Editorial: Phillip Eng shows what great T leadership looks like
Feeling better about taking the T? Thank Phillip Eng for that.
Gov. Maura Healey appointed Eng as General Manager of the MBTA back in the spring of 2023. He came with nearly 40 years of experience in transportation and a track record of improving troubled systems, but how many can say their hopes were high?
T riders have been down this path before: massive problems, scathing reports, promises to improve, new GMs and then back to square one.
Eng hit the ground running, and it shows.
As the Herald reported, the T’s year-long effort to eliminate backlogged maintenance and remove speed restrictions across the subway system has returned millions of minutes of travel time to riders, Eng told the Board of Directors last week.
His plan of closing lengths of track for repairs on a 24-hour schedule instead of doing maintenance at night and running trains throughout the day, as was the norm, has eliminated slow zones.
Slow zones T riders have put up with for decades.
“When we take a look at the work we’ve done to date, and the ridership looking at origin/destination and all the work we’ve done across the system — the team has shared with me — 2.4 million minutes a day being saved to all our riders on a weekday,” Eng said.
“That’s an incredible number that we’re giving back to the public,” he added.
What the T under Eng is giving back is increased assurance that riders won’t be late for work or appointments or have to get out at the next station and call an Uber because there’s no way they’ll get to where they need to be on time.
MBTA Chief Engineer Sam Zhou said the transit service has managed to accomplish about 40 years of outstanding work over 14 months.
Trips across all subway lines are up significantly and wait times for individual trains are down, Zhou said.
Anyone who’s ever waited — and waited — for an above-ground train in a Massachusetts winter knows how significant that is.

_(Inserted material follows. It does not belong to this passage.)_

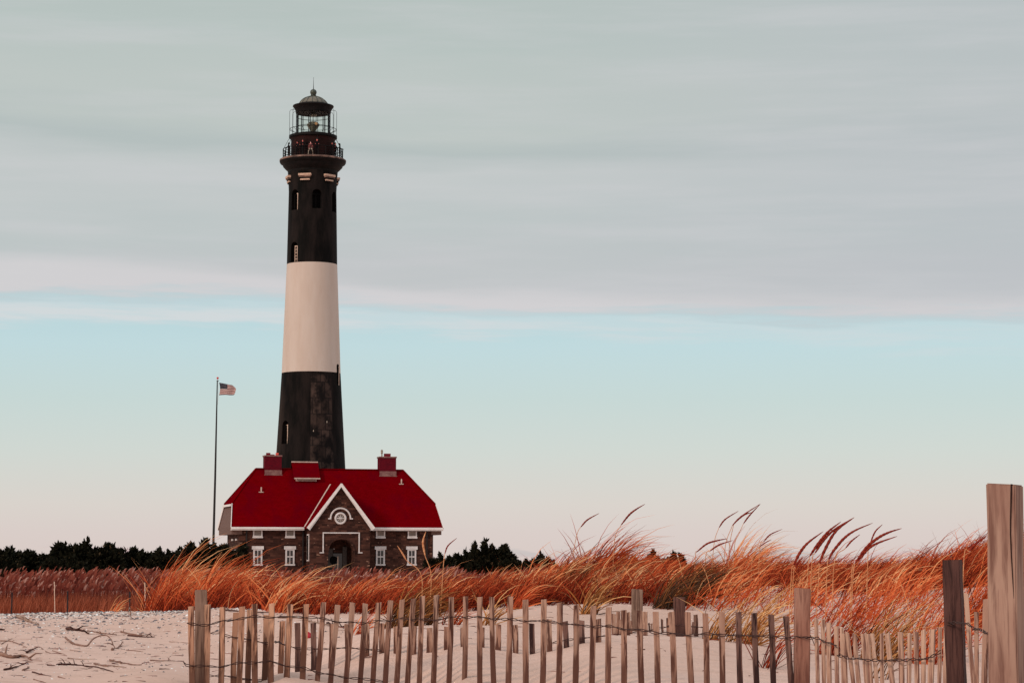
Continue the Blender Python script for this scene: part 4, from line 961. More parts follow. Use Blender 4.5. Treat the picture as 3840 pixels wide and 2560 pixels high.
for r_ in range(9):
    for c_ in range(6 if r_ % 2 == 0 else 5):
        u = (.033 + (c_ + (0 if r_ % 2 == 0 else .5)) * .066) * 1.0; v = (.5 + r_ * .75) / 13
        a = at(*(lambda A, M_, B: A * (1 - v) * (1 - 2 * v) + 4 * M_ * v * (1 - v) + B * v * (2 * v - 1))(ed(topE, u), ed(midE, u), ed(botE, u)), FD - .1 + .14 * math.sin(u * 9 + v * 2) * u - .012) - fo_
        pts = []
        for q_ in range(10): rr_ = .021 if q_ % 2 == 0 else .009; pts.append(a + Vector((rr_ * math.sin(q_ * math.pi / 5), 0, rr_ * math.cos(q_ * math.pi / 5))))
        stb.add(pts, [tuple(range(10))])
stb.build('stars', M['f_white'], flag)

# ------------------------------------------------------------------ sand fences
def lath(mb, a, b, wd, th_, yaw=0.0, mi=0, jit=.0012, seg=7, slant=None):
    """rough split lath from b (foot) to a (top)"""
    a, b = Vector(a), Vector(b); ax = Vector((math.cos(yaw), math.sin(yaw), 0)); ay = Vector((-math.sin(yaw), math.cos(yaw), 0)); vs = []
    ph = random.uniform(0, 6); sl_ = random.uniform(-.004, .004) if slant is None else slant
    for i in range(seg + 1):
        s_ = i / seg; c = b.lerp(a, s_) + ax * (.0018 * math.sin(ph + 5 * s_))
        for x_, y_ in ((-1, -1), (1, -1), (1, 1), (-1, 1)):
            p_ = c + ax * (x_ * wd / 2 + random.uniform(-jit, jit)) + ay * (y_ * th_ / 2 + random.uniform(-jit, jit))
            if i == seg: p_.z += x_ * sl_
            vs.append(p_)
    fs = [(3, 2, 1, 0), (seg * 4, seg * 4 + 1, seg * 4 + 2, seg * 4 + 3)]
    for i in range(seg): fs += [(i * 4 + j, i * 4 + (j + 1) % 4, i * 4 + 4 + (j + 1) % 4, i * 4 + 4 + j) for j in range(4)]
    mb.add(vs, fs, mi)
def dfront(px): return float(np.interp(px, [600, 717, 1100, 1450, 1900, 2200, 2600, 3013, 3062, 3560, 3640, 3700], [15.8, 15.8, 16.2, 16.4, 15.6, 15.0, 14.5, 14.1, 14.0, 12.3, 11.9, 11.2]))
def picket(root, xt, yt, xb, D, wd=.038, th_=.012, yaw=0.0, mat='picket', D2=None, yb=2560):
    t_ = at(xt, yt, D); b_ = at(xb, yb, D2 or D); g_ = hz(b_.x, b_.y) - .12
    k = (t_.z - g_) / max(.05, t_.z - b_.z); f_ = t_ + (b_ - t_) * k
    mb = MB(); lath(mb, t_ - root.location, f_ - root.location, wd, th_, yaw); o = mb.build('picket', M[mat], root); bevel(o, .0012, 1, 50); return o
def wire(root, pts, amp=.0065, twist=33.0, off=-.012, name='wire'):
    """two strands twisted round each other along pts (world)"""
    P_ = []; pts = [Vector(p) for p in pts]
    for a_, b_ in zip(pts[:-1], pts[1:]):
        n_ = max(3, int((b_ - a_).length / .014)); P_ += [a_.lerp(b_, i / n_) for i in range(n_)]
    P_.append(pts[-1]); mb = MB(); s_ = 0.0; A_ = []; B_ = []
    for i, p_ in enumerate(P_):
        if i: s_ += (P_[i] - P_[i - 1]).length
        w_ = amp * math.sin(s_ * twist + .8 * math.sin(s_ * 5)); v_ = .006 * math.cos(s_ * twist)
        sag = Vector((0, off, .004 * math.sin(s_ * 9)))
        w_ *= .55 + .6 * math.sin(s_ * 7.3 + 1.1) ** 2; A_.append(p_ + sag + Vector((0, v_, w_)) - root.location); B_.append(p_ + sag + Vector((0, -v_, -w_)) - root.location)
    mb.tube(A_, .0028, 5); mb.tube(B_, .0028, 5); return mb.build(name, M['wire'], root, True)
def post(root, xl, xr, yt, xlb, xrb, D, mat, yaw=0.0, face=None, name='post', taper=0, crack=True):
    wd = (xr - xl) / F * D; ct = at((xl + xr) / 2, yt, D); cb = at((xlb + xrb) / 2, 2560, D); ct.y += wd / 2; cb.y += wd / 2
    if face: wd = face
    g_ = hz(cb.x, cb.y) - .3; k = (ct.z - g_) / max(.05, ct.z - cb.z); f_ = ct + (cb - ct) * k
    mb = MB(); loc = root.location if root else Vector((0, 0, 0)); lath(mb, ct - loc, f_ - loc, wd, wd, yaw, jit=.0018, seg=12, slant=random.uniform(-.003, .003))
    o = mb.build(name, M[mat], root); bevel(o, .004, 2, 50); return o, ct, f_, wd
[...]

Or watched the passenger line grow and grow as the wait time stretched, only to see a train finally pull in already packed to the gills because of backups down the line. It could have been due to a slow zone, or something much worse.
Back in 2019, a safety review panel comprised of former U.S. Secretary of Transportation Ray LaHood, former acting administrator of the Federal Transit Administration Carolyn Flowers and former New York City Transit President Carmen Bianco tore into the T after that year’s Red Line derailment disaster.
According to a report summary, investigators found “the T’s approach to safety is questionable, which results in safety culture concerns.”
An 2022 FTA safety management inspection was conducted “in response to the pattern of safety incidents at the MBTA, including safety issues such as derailments, train collisions, grade crossing fatalities, and other incidents involving both MBTA employees and passengers.”
Derailments, collisions, fires and fatalities made headlines with disturbing regularity.
That was then. As of Dec. 8 the MBTA has cleared 89% of the more than 600 safety concerns identified by the FTA, according to their FTA Safety Management Inspection Response dashboard.
Eng has shown Bay Staters what effective and efficient MBTA leadership looks like. He knows taxpaying T riders deserve results, and produced them in record speed.
We may not agree with all of Gov. Healey’s moves, but hiring Phillip Eng was a home run.